Alex Massie Alex Massie

The Afghan Conundrum

Joe Klein has been to Afghanistan, so that puts him one up on me. Still, having spent some time pointing out the (widely-acknowledged) complexity of the situation in Afghanistan, Klein concludes his piece with this sweeping pronouncement:

The first step toward resolving the war in Afghanistan is to lay down the law in both Islamabad and Kabul. The message should be the same in both cases: The unsupervised splurge of American aid is over. The Pakistanis will have to stop giving tacit support and protection to terrorists, especially the Afghan Taliban. The Karzai government will have to end its corruption and close down the drug trade. There are plenty of other reforms necessary — the international humanitarian effort is a shabby, self-righteous mess; some of our NATO allies aren’t carrying their share of the military burden — but the war will remain a bloody stalemate at best as long as jihadis come across the border from Pakistan and the drug trade flourishes.

Well, now that Joe Klein’s pointed this out, Tommy Taliban might as well acknowledge that the game is up. You’ve been rumbled. Time, lads, for a spot of “lifelong learning” and “skills” training for other, alternative means of employment. After all, now that we know it’s as simple as a) telling little Mr Karzai (such a disappointment, don’t you know?)to sharpen up his act and b) ending the drug trade (!!) we can all rest easy knowing that there is a map, even if the only thing written on it, albeit in pleasingly large letters, is VICTORY. As maps go, that’s pretty bloody useless.

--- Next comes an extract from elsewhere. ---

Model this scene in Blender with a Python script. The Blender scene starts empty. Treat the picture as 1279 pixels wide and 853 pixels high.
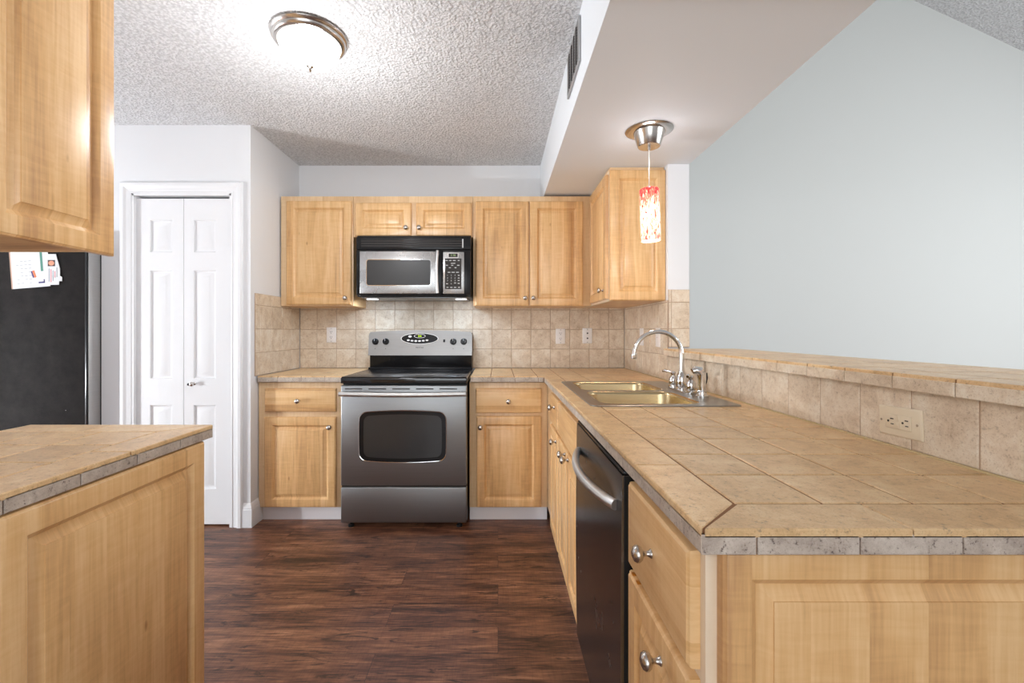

Perhaps I’m being unfair on Mr Klein. Perhaps the strictures of TIME’s house-style require him to keep the punters happy and feed them a sufficient dose of trite policy prescriptions that, in the unlikely event some heel mentions the bloody war, will help them survive their next social engagement.

One other thing: “Some of our NATO allies aren’t carrying their share of the military burden”. Well, that’s become the prevailing view and I dare say there’s some truth to it. Some troops probably could do with operating under more robust terms of engagement and all the rest of it. But all of them, regardless of nationality, would be better served by a strategy that had clear and realistic goals. Or to put it another way, if I were a Pomeranian, I’m not sure that it would be head-slappingly obvious to me that Afghanistan is worth the bones of any (or any more) of my grenadiers…

Anyway: Mike Crowley’s article in TNR is a much better, if gloomy, analysis of the problems Afghanistan is going to pose President Obama.